Ciertamente, subsidios como los destinados a la exportación tienen un efecto pernicioso sobre las naciones con economías débiles. Sin embargo, quienes promueven la desaparición indiscriminada de subsidios pretenden ignorar que el problema central para los países pobres no está allí, sino en el dogma de que la liberalización del comercio brinda beneficios a todo el mundo y es buena de por sí. Esconden el hecho de que las naciones desarrolladas imponen a las importaciones agrícolas del sur aranceles de ocho a diez veces más altos que a los bienes industriales.

Más que la disminución de los apoyos internos a los productores rurales, lo que los países en desarrollo necesitan son mejores instrumentos para proteger y promover su propia producción de alimentos. Sin negar la importancia que tiene el acceso a los mercados de las grandes potencias, lo relevante es recuperar la soberanía alimentaria.

El comercio mundial de alimentos es mucho más limitado de lo que regularmente se cree. La mayoría de la población del planeta come productos cultivados dentro de sus países. Del arroz que se consume en el mundo sólo 6 por ciento proviene de exportaciones y es importado fundamentalmente por países pobres. Tan sólo el volumen de carne de vacuno que se adquiere dentro de Estados Unidos es el doble de lo que se intercambia internacionalmente. El comercio mundial de este producto apenas sumó 5 mil millones de dólares en 2002, esto es, 0.1 por ciento del comercio global de alimentos. Sólo el trigo tiene un papel relevante en los intercambios comerciales planetarios: se exporta 17 por ciento de su producción.
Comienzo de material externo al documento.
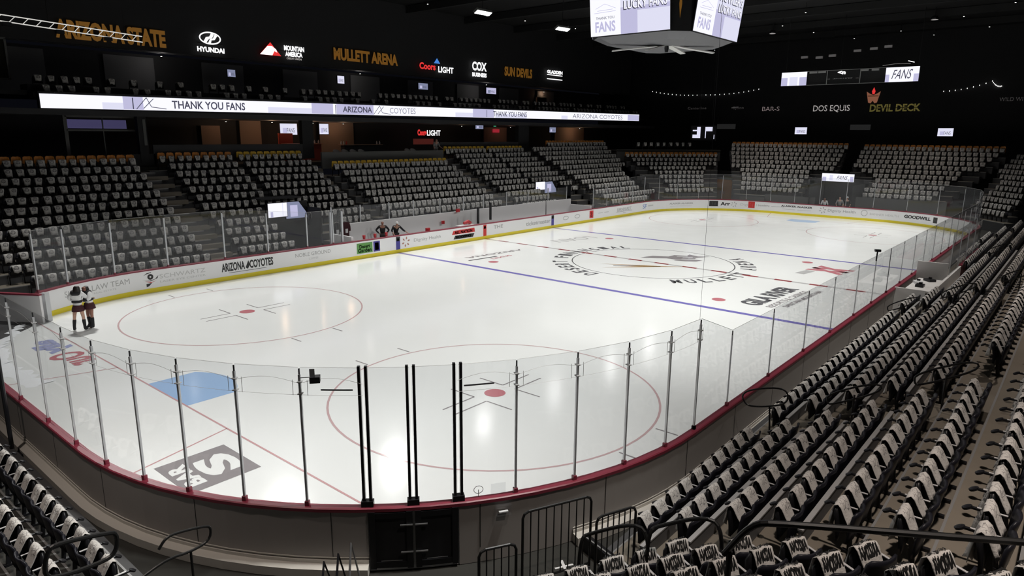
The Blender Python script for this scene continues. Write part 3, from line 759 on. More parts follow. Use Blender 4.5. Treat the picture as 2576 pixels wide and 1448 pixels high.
def fill():
    for nm, (th, o0, z0, R, rows) in SECT.items():
        n, t = basis(th)
        for k, row in enumerate(rows):
            segs = row if isinstance(row, list) else [row]
            for si, (a, b) in enumerate(segs):
                cnt = max(1, int(round((b-a)/.51))); w_ = (b-a)/cnt
                for i in range(cnt):
                    s = Seat(); tt = a+w_*(i+.5); p = n*(o0+.76*k)+t*tt
                    s.p = p; s.z = z0+R*k-.845; s.rz = math.atan2(n.y, n.x)-PI/2; s.sec = nm; s.row = k; s.i = i; s.seg = si; s.cnt = cnt
                    s.orange = (k == len(rows)-1 and nm in 'ABCDEFGH')
                    SEATS.append(s)
    # corner block L below the camera
    starts = [(-26.84,-15.11,1.82),(-26.85,-15.94,2.23),(-27.09,-16.66,2.64),(-27.38,-17.42,3.05),(-27.84,-18.09,3.46),(-28.2,-18.75,3.87)]
    d = Vector((math.cos(math.radians(153)), math.sin(math.radians(153)), 0)); n = Vector((d.y, -d.x, 0))
    if n.dot(Vector((-1, -1, 0))) < 0: n = -n
    for k, (x, y, z) in enumerate(starts):
        for i in range(5 if k < 4 else 4):
            s = Seat(); s.p = Vector((x, y, 0))+d*(.5*i); s.z = z-.845; s.rz = math.atan2(n.y, n.x)-PI/2; s.sec = 'L'; s.row = k; s.i = i; s.seg = 0; s.cnt = 5; s.orange = False
            SEATS.append(s)
fill()
JB = ['right stand nearest camera', 'right stand past first stairs', 'right stand past second stairs', 'right stand past third stairs', 'farthest right stand part']
for s in SEATS:
    q = proj(s.p.x, s.p.y, s.z+.75)
    s.px = q
    s.vis = q is not None and -40 < q[0] < 2616 and -40 < q[1] < 1500
    s.d = q[2] if q else 999
plain = sorted([s for s in SEATS if s.vis and not s.orange], key=lambda s: s.d)
NEAR = set(id(s) for s in plain[:300])
def seat_desc(s):
    if s.sec == 'J': blk = JB[s.seg]; o = ORD[s.i]+' from far stairs' ; o = ORD[s.cnt-1-s.i if False else s.i]
    else: blk = NAMES[s.sec]; o = ORD[s.i]
    if s.sec == 'K': return f'{ORD[s.i]} from its left end, {ORD[s.row]} row up, {blk}'
    if s.sec == 'L': return f'{ORD[s.i]} from its right end, row {["one","two","three","four","five","six"][s.row]} of {blk}'
    if s.sec == 'J': return f'{o} from its far end, {ORD[s.row]} row up, {blk}'
    if s.sec in 'BD': blk = ('left half of ' if s.seg == 0 else 'right half of ')+blk; return f'{o} from left, {ORD[s.row]} row, {blk}'
    return f'{o} from its left end, {ORD[s.row]} row up, {blk}'
PH = seat_parts(NAVY); PHM = {k: v for k, v in PH.items()}
proto = {}
for k, v in PHM.items():
    me = bpy.data.meshes.new(k); me.from_pydata(v.v, [], v.f)
    for m in v.mats: me.materials.append(m)
    me.polygons.foreach_set('material_index', v.m); me.polygons.foreach_set('use_smooth', [k in ('backrest', 'seat_pan')]*len(v.f)); proto[k] = me
TM = []; TP = []
for i in range(7):
    v = towel_mesh(i+3, 10, 14, 1.3, W=.31, TP_=.05, LN=.36); me = bpy.data.meshes.new('towel'); me.from_pydata(v.v, [], v.f); me.materials.append(TOW)
    me.polygons.foreach_set('use_smooth', [True]*len(v.f)); set_loc_attr(me); TM.append(me)
    m2 = me.copy(); a_ = m2.attributes['loc']; arr = np.empty(len(m2.vertices)*3); a_.data.foreach_get('vector', arr); arr[0::3] += 3; a_.data.foreach_set('vector', arr); TP.append(m2)
# printed words for the towels of the corner block (read from the rink side, so upside down from behind)
def towel_text_mesh(seed):
    mb = MB(); f = towel_fn(seed, 1.3, W=.31, TP_=.05, LN=.36)
    def fn(u, v):
        x, y, z = f(.5+u, .58+v); e = .0105
        return (x, y+e, z+.004) if v > 0 else (x, y-.003, z+.005)
    def fb(u, v):
        x, y, z = f(min(1, max(0, .5+u)), .58+v); return (x, y+.012, z+.004)
    put_text(mb, 'ARIZONA', 0, -.16, .9, .15, lambda u, v: fb(u, -v), BLKT, .05)
    put_text(mb, 'COYOTES', 0, .0, .8, .12, lambda u, v: (lambda q: (q[0], q[1]-.006, q[2]+.006))(fb(u, -v)), BLKT, .05)
    me = bpy.data.meshes.new('printed_text'); me.from_pydata(mb.v, [], mb.f); me.materials.append(BLKT)
    return me
TT = [towel_text_mesh(i+3) for i in range(7)]
def link(o, parent=None):
    COL.objects.link(o)
    if parent is not None: o.parent = parent
    return o
GP = {'J':'black flip up seats in the right side stand', 'K':'black flip up seats at the near left end', 'L':'black flip up seats in the near corner'}
cn = 0
for s in SEATS:
    if id(s) not in NEAR: continue
    e = bpy.data.objects.new('stadium_seat', None); e.empty_display_size = .1; link(e)
    e.location = (s.p.x, s.p.y, s.z); e.rotation_euler = (0, 0, s.rz)
    tag(e, 'black seat, '+seat_desc(s), 'seat', GP.get(s.sec, 'black flip up seats in the far stands'))
    far = s.d > 26
    for k, me in proto.items():
        if k == 'number_plate' and s.sec in 'JKL': continue
        if far and k == 'cup_holder': continue
        link(bpy.data.objects.new(k, me), e)
    t = random.Random(cn).randrange(7); cn += 1
    o = bpy.data.objects.new('rally_towel', TM[t]); link(o)
    o.location = (s.p.x, s.p.y, s.z); o.rotation_euler = (0, 0, s.rz)
    tag(o, 'towel on seat '+seat_desc(s), 'towel', 'white printed towels draped over the seats')
    if s.sec == 'L':
        o.data = TP[t]; link(bpy.data.objects.new('printed_text', TT[t]), o)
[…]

Abrir los mercados agrícolas es, sobre todo, una necesidad de las grandes potencias. Estas controlan alrededor de 70 por ciento de las exportaciones e importaciones de alimentos. Además, por lo regular este comercio no se realiza entre estados nacionales, sino que está en manos de unas cuantas empresas trasnacionales como Cargill, General Foods o Nestlé. Incluso, muchas de las exportaciones de naciones pobres -regularmente de productos tropicales- están en manos de esos gigantes corporativos. Es el caso del plátano en Centroamérica. Muy pocos países en vías de desarrollo exportan cereales y productos animales. Entre ellos figuran Brasil, Argentina, Uruguay, Tailandia y Vietnam.

Se afirma que los agricultores ricos del norte perjudican a los campesinos del sur. No es cierto. Ambos tienen enemigos comunes. La propuesta de la OMC para liberalizar el comercio de los productos agrícolas no está destinada a abrir los mercados del norte a los países del sur, sino a favorecer a los grandes consorcios agroalimentarios.

Los enemigos de los campesinos no son los agricultores de los países desarrollados, sino las grandes trasnacionales, así como las políticas que limitan el derecho de los países a seguir una política de soberanía alimentaria. Esas mismas empresas explotan también a los agricultores del norte.

El fundamentalismo de mercado ha expropiado a las naciones en desarrollo los instrumentos necesarios para defender su producción de comida, les ha quitado el derecho a proteger su propia agricultura. Culpar de los problemas de los mercados agrícolas a las subvenciones destinadas a apoyar a los productores directos y a conservar el medio ambiente es un absurdo. La única y verdadera aberración es la que proviene de negar a los pueblos el derecho a cultivar sus alimentos.